Exactly retype the lines of the material from its first line to the line with "SC.camera = cam", including both.

▶

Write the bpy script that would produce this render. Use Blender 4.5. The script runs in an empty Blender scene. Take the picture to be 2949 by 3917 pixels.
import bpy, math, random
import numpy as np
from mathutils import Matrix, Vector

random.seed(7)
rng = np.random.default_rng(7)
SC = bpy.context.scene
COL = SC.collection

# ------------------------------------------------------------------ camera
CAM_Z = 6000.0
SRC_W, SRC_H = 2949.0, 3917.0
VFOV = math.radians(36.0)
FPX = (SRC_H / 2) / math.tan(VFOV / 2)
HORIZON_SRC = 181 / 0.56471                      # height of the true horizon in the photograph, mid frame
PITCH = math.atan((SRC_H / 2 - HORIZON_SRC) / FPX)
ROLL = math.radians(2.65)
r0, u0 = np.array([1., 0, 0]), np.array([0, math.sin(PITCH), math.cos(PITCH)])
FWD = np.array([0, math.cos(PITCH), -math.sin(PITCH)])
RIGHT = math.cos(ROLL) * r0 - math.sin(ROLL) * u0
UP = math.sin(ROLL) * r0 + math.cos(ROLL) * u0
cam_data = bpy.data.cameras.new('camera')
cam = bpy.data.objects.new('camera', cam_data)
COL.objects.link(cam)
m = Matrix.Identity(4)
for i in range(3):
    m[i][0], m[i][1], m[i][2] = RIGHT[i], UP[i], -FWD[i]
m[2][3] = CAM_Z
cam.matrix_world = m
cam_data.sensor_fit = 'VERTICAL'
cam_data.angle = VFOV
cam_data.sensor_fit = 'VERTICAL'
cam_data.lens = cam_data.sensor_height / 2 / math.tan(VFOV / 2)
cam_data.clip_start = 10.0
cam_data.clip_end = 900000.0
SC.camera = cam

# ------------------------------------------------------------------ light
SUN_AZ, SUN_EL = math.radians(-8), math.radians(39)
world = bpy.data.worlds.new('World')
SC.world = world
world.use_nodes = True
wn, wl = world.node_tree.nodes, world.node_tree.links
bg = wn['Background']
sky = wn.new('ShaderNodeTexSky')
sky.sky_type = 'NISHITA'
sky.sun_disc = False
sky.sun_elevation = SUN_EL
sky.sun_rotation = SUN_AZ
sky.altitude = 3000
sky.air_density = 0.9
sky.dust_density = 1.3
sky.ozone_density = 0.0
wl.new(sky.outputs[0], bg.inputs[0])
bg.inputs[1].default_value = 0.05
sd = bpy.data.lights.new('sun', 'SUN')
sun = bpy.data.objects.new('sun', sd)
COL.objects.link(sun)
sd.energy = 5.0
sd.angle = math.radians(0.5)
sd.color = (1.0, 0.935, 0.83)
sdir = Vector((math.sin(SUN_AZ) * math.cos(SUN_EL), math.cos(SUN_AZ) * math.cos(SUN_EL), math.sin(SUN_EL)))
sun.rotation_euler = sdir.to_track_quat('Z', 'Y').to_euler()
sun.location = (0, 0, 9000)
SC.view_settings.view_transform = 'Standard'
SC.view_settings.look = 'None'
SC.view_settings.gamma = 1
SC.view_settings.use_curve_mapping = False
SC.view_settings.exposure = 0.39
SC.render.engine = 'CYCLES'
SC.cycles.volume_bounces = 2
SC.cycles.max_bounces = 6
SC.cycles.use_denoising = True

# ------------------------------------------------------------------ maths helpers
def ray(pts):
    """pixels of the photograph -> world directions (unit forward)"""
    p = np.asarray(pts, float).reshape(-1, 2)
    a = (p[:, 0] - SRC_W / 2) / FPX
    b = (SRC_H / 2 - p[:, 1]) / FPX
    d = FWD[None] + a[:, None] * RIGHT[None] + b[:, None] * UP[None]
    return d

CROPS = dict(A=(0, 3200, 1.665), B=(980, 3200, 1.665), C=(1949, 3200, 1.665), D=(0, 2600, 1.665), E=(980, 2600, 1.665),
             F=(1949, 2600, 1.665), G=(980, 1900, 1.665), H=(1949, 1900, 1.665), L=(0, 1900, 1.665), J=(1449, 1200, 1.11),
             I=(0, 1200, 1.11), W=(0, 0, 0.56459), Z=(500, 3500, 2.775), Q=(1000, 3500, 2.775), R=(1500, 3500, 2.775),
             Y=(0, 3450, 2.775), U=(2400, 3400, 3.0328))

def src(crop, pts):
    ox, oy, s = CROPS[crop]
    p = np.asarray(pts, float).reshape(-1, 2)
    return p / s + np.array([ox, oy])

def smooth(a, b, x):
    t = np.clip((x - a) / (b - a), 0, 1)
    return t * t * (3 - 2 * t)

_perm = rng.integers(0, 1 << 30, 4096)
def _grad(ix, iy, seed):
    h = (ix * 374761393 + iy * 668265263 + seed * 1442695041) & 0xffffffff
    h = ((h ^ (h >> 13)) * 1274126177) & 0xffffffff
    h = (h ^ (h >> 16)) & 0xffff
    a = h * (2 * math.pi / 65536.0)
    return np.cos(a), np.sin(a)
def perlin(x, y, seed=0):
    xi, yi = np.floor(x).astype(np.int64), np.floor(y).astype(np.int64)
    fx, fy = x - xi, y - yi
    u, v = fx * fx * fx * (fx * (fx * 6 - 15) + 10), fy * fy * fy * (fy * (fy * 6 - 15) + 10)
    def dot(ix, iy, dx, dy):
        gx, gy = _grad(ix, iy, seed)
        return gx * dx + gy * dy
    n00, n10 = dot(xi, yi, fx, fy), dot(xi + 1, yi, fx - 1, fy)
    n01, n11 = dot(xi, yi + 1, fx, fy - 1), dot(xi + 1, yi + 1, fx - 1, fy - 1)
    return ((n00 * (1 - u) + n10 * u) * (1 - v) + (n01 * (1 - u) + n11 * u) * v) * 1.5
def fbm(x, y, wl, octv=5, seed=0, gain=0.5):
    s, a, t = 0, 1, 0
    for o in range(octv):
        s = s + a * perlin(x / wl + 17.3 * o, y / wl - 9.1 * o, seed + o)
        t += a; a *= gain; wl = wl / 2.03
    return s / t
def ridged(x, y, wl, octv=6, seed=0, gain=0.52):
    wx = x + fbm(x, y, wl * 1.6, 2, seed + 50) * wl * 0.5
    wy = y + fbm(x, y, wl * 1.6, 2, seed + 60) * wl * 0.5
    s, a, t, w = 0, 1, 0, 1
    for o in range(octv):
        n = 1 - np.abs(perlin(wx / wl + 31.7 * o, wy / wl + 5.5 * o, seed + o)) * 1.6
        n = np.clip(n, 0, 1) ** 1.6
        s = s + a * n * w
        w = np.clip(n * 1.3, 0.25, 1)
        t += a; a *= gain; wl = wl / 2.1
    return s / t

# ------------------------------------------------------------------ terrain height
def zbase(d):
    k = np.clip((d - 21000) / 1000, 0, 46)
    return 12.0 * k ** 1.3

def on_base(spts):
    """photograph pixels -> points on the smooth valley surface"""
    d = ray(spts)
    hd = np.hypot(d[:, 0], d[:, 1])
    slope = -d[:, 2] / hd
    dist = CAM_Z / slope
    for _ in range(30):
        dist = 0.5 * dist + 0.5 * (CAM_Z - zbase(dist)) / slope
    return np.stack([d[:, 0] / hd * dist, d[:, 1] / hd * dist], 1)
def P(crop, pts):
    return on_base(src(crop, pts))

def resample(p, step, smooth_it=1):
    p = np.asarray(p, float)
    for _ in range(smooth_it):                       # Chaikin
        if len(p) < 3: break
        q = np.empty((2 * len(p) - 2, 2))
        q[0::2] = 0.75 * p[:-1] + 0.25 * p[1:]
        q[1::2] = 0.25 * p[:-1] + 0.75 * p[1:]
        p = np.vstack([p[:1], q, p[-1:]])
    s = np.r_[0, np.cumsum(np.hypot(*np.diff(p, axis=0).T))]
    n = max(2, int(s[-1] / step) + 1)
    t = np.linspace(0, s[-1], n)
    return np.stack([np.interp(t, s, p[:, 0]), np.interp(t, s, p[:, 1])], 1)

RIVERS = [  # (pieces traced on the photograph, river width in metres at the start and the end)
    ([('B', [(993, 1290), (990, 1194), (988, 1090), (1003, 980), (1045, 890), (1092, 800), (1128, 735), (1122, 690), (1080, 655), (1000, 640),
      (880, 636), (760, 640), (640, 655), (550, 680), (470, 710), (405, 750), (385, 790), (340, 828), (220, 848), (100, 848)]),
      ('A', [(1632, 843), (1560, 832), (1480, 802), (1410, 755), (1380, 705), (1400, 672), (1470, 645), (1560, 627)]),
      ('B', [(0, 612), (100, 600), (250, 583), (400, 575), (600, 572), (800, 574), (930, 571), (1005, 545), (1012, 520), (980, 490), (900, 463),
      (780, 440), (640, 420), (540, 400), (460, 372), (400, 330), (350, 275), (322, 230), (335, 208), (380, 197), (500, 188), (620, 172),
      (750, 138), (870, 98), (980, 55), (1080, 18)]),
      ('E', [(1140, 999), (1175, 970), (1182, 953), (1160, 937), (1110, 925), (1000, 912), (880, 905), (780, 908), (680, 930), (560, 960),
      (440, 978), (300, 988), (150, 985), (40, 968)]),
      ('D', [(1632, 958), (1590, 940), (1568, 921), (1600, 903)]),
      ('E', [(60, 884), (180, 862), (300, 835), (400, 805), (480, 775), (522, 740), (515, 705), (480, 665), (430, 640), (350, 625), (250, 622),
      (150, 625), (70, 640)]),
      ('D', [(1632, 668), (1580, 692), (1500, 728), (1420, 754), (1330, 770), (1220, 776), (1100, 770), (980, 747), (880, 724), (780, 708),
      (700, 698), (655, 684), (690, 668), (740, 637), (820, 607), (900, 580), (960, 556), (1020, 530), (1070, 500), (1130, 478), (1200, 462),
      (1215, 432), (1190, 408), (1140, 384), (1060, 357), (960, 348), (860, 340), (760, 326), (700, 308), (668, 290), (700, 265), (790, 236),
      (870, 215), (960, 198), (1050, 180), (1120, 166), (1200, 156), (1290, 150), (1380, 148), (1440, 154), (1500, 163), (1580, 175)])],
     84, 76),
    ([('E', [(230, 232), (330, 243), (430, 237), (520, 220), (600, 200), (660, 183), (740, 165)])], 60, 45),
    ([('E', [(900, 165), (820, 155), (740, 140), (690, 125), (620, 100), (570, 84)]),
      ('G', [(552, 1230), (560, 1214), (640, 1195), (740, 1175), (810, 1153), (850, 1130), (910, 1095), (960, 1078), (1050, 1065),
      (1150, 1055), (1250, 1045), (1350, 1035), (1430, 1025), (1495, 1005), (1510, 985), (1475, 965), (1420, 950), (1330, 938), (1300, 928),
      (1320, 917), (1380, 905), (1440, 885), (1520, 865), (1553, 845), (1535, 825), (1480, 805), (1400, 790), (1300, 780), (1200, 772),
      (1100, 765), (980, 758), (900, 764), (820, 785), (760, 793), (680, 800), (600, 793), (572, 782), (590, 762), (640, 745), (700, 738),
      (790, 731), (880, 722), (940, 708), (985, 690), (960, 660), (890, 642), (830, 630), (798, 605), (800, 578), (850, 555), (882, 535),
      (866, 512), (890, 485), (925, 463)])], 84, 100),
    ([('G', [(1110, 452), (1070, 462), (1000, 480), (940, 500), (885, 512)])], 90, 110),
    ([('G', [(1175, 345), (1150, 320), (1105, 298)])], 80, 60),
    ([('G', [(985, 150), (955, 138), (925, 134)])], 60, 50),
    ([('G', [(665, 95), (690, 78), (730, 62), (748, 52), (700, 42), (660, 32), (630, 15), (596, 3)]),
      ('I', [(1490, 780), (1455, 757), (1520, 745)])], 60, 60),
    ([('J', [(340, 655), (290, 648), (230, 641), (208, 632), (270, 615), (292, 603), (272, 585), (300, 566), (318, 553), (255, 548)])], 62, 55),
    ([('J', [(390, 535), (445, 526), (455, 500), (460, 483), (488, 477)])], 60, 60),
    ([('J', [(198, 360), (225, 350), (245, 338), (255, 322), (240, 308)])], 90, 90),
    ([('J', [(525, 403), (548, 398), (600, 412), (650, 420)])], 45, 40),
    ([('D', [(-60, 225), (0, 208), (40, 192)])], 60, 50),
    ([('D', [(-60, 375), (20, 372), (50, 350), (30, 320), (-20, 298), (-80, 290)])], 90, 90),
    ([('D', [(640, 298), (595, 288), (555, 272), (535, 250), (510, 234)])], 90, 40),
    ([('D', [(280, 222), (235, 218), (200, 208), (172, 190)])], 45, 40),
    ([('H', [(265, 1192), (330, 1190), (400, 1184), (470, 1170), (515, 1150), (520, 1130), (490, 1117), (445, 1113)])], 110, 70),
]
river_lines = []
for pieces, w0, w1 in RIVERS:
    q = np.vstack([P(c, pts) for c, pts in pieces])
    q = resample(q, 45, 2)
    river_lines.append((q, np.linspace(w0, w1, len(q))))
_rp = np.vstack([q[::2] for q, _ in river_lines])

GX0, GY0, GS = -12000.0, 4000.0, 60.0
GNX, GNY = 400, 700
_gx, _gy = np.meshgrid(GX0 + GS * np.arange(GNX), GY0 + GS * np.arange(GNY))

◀

■ CORRECT OUTPUT
Write the bpy script that would produce this render. Use Blender 4.5. The script runs in an empty Blender scene. Take the picture to be 2949 by 3917 pixels.
import bpy, math, random
import numpy as np
from mathutils import Matrix, Vector

random.seed(7)
rng = np.random.default_rng(7)
SC = bpy.context.scene
COL = SC.collection

# ------------------------------------------------------------------ camera
CAM_Z = 6000.0
SRC_W, SRC_H = 2949.0, 3917.0
VFOV = math.radians(36.0)
FPX = (SRC_H / 2) / math.tan(VFOV / 2)
HORIZON_SRC = 181 / 0.56471                      # height of the true horizon in the photograph, mid frame
PITCH = math.atan((SRC_H / 2 - HORIZON_SRC) / FPX)
ROLL = math.radians(2.65)
r0, u0 = np.array([1., 0, 0]), np.array([0, math.sin(PITCH), math.cos(PITCH)])
FWD = np.array([0, math.cos(PITCH), -math.sin(PITCH)])
RIGHT = math.cos(ROLL) * r0 - math.sin(ROLL) * u0
UP = math.sin(ROLL) * r0 + math.cos(ROLL) * u0
cam_data = bpy.data.cameras.new('camera')
cam = bpy.data.objects.new('camera', cam_data)
COL.objects.link(cam)
m = Matrix.Identity(4)
for i in range(3):
    m[i][0], m[i][1], m[i][2] = RIGHT[i], UP[i], -FWD[i]
m[2][3] = CAM_Z
cam.matrix_world = m
cam_data.sensor_fit = 'VERTICAL'
cam_data.angle = VFOV
cam_data.sensor_fit = 'VERTICAL'
cam_data.lens = cam_data.sensor_height / 2 / math.tan(VFOV / 2)
cam_data.clip_start = 10.0
cam_data.clip_end = 900000.0
SC.camera = cam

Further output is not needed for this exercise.